---------- Data for this exercise

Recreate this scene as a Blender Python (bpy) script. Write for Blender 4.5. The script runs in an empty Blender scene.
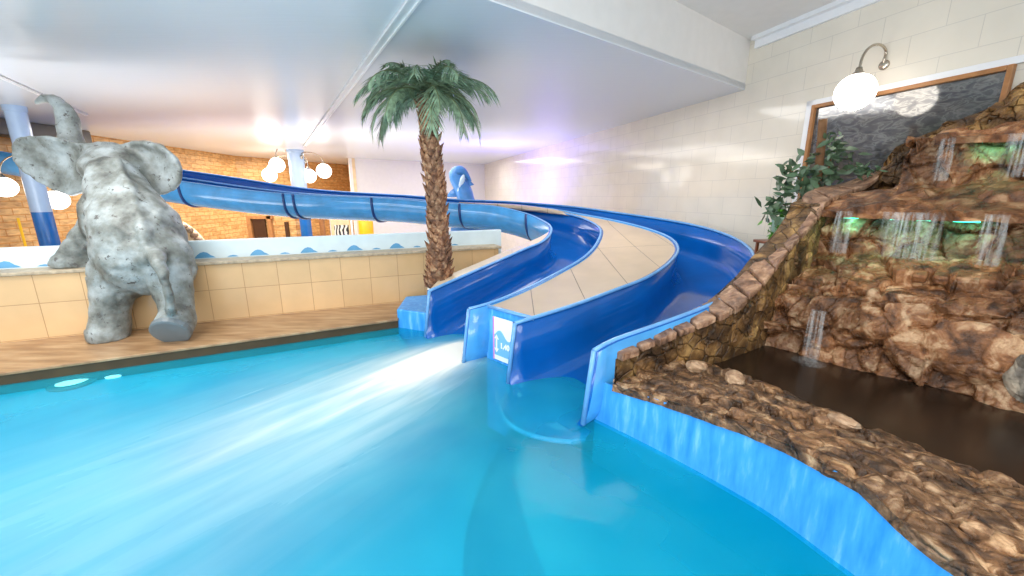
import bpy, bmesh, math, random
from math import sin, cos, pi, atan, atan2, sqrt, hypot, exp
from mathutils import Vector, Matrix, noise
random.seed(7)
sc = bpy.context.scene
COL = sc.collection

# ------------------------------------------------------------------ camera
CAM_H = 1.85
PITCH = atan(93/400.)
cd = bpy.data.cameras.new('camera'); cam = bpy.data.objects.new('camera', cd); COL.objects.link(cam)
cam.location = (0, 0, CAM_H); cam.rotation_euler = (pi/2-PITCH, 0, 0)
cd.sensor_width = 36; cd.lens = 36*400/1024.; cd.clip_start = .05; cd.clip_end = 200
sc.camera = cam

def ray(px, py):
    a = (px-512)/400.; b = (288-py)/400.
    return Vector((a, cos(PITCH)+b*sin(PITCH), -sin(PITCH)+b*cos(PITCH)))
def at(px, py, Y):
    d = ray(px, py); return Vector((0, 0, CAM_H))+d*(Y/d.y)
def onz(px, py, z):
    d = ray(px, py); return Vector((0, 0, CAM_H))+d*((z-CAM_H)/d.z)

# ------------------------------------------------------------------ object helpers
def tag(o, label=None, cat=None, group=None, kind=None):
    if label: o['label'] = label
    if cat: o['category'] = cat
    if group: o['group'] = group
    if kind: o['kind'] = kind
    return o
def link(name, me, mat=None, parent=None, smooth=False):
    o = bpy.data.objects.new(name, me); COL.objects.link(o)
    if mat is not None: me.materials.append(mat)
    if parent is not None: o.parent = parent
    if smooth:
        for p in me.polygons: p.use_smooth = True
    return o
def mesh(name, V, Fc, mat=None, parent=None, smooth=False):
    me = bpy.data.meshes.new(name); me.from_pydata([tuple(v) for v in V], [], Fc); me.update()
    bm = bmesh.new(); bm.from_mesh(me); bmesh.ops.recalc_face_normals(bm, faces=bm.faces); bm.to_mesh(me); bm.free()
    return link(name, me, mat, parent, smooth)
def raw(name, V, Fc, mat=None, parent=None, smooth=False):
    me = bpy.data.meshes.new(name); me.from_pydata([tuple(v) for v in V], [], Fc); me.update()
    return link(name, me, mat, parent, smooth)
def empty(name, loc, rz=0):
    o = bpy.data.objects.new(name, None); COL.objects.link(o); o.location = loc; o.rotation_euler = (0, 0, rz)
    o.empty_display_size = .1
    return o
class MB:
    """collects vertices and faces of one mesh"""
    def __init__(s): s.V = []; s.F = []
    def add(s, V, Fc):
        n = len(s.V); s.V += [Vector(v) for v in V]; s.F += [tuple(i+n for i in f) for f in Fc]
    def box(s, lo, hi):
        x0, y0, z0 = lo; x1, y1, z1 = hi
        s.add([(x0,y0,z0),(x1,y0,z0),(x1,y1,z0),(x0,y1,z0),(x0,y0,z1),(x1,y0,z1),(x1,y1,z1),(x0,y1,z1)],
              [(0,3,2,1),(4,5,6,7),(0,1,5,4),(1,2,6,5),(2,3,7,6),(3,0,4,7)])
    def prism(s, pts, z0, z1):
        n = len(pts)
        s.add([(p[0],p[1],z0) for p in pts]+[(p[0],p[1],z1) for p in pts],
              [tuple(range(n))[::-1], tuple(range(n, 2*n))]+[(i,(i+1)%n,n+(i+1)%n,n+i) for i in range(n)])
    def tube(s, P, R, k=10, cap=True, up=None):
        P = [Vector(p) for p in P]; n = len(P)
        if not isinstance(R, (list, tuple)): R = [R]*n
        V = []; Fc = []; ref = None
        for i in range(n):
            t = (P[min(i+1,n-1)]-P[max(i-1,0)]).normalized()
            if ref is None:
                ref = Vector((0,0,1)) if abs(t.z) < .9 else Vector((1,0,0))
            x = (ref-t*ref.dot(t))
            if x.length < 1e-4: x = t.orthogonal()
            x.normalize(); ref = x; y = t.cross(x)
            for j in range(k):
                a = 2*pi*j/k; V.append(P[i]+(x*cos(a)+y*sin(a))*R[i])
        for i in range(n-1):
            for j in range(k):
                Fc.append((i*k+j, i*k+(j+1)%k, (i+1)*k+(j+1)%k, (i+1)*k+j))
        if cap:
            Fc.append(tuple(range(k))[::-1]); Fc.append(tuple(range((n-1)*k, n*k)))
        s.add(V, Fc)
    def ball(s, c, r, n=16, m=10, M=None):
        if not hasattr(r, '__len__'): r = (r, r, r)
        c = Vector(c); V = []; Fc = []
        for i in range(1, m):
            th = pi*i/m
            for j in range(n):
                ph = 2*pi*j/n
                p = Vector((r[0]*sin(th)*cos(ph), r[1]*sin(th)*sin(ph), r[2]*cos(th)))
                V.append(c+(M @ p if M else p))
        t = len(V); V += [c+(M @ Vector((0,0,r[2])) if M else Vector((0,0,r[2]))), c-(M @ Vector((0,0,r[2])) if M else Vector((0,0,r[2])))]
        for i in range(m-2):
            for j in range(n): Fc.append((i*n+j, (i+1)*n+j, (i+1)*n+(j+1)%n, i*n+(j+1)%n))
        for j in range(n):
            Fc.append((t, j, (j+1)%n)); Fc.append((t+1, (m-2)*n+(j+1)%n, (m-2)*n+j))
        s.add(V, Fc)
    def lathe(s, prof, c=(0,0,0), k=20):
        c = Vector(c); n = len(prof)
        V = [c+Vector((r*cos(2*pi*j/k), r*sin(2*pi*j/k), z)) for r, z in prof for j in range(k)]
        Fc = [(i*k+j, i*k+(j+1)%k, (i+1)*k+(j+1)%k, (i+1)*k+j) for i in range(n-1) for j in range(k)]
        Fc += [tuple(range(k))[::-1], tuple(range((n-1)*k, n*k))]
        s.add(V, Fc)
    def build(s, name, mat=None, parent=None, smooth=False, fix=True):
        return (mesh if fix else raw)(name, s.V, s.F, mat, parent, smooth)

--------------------
---------- Data for this exercise

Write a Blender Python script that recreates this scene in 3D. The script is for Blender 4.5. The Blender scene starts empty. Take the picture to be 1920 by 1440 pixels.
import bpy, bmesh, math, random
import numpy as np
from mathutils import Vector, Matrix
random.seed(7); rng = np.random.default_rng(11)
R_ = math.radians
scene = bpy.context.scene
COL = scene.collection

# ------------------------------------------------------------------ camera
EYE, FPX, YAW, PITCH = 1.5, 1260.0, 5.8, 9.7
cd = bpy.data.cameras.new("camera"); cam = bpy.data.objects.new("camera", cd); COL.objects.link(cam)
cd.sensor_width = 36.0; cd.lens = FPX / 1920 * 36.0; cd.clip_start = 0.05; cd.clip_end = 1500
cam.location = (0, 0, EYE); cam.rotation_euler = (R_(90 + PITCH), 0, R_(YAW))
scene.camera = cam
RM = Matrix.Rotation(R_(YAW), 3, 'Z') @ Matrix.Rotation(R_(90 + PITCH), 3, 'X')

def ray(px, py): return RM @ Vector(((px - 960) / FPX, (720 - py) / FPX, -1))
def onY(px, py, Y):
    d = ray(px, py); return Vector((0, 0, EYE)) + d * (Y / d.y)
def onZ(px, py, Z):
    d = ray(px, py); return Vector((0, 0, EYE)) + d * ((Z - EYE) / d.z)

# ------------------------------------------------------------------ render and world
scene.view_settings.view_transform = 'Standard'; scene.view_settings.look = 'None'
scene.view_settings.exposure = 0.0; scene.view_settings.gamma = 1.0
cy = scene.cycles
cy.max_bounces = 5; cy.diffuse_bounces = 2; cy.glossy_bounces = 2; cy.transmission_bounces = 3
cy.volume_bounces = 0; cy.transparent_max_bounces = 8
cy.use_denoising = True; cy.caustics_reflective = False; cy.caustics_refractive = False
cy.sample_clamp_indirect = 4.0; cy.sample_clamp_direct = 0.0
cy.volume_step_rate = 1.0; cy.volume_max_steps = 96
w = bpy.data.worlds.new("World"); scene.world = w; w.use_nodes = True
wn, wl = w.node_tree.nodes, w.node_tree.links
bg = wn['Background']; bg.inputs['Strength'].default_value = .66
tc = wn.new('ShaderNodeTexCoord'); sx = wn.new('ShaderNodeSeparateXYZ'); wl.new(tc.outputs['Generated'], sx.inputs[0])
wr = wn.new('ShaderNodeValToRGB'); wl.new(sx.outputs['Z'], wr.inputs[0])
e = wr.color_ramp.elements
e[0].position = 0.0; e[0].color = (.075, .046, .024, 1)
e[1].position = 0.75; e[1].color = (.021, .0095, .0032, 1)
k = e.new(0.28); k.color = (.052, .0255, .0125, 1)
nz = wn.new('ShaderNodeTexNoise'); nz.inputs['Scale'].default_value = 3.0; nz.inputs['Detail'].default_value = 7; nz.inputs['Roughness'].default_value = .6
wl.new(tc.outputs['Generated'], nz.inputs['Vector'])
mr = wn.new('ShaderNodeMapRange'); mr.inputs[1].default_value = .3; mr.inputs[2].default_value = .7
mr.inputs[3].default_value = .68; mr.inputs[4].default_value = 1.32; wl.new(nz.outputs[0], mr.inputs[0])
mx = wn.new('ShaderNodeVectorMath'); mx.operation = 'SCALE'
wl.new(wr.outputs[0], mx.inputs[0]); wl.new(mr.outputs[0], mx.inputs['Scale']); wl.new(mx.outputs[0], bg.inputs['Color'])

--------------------
---------- Data for this exercise

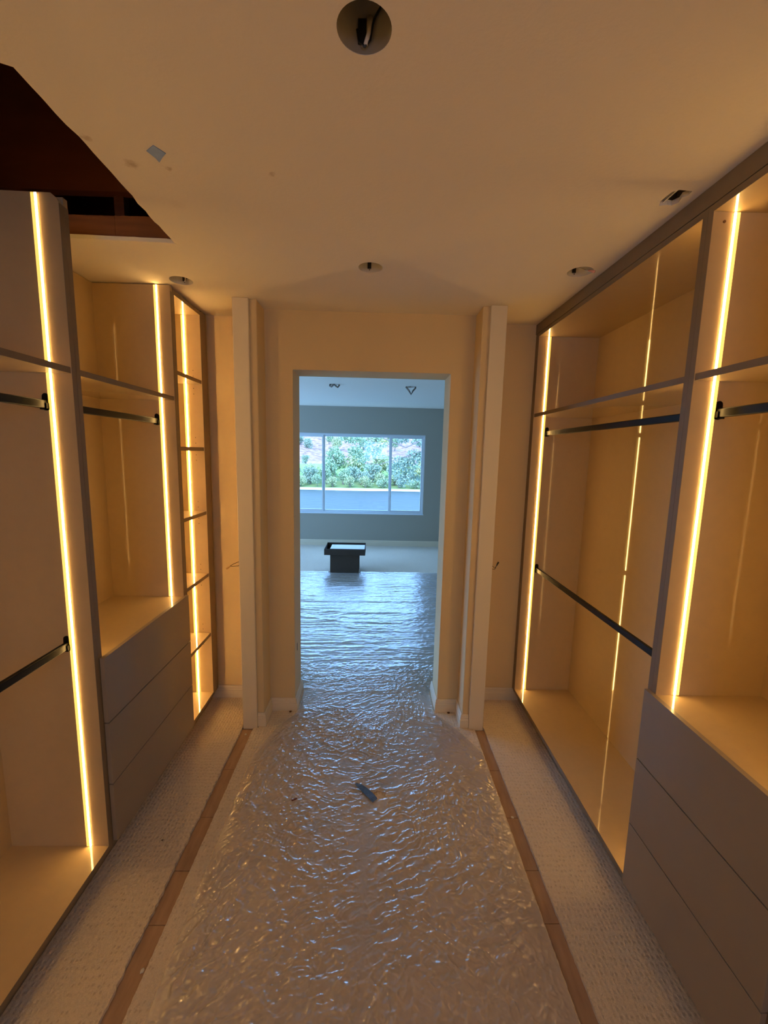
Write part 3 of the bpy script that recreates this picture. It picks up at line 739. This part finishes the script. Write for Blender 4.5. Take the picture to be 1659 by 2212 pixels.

--------------------

Exercise brief: Using the data above, which lines fall from the one with "Recreate this scene" through the one with "sc.camera = cam"? Repeat them exactly, ends included, minus any pictures.

The solution:
Recreate this scene as a Blender Python (bpy) script. Write for Blender 4.5. The script runs in an empty Blender scene.
import bpy, bmesh, math, random
from math import sin, cos, pi, atan, atan2, sqrt, hypot, exp
from mathutils import Vector, Matrix, noise
random.seed(7)
sc = bpy.context.scene
COL = sc.collection

# ------------------------------------------------------------------ camera
CAM_H = 1.85
PITCH = atan(93/400.)
cd = bpy.data.cameras.new('camera'); cam = bpy.data.objects.new('camera', cd); COL.objects.link(cam)
cam.location = (0, 0, CAM_H); cam.rotation_euler = (pi/2-PITCH, 0, 0)
cd.sensor_width = 36; cd.lens = 36*400/1024.; cd.clip_start = .05; cd.clip_end = 200
sc.camera = cam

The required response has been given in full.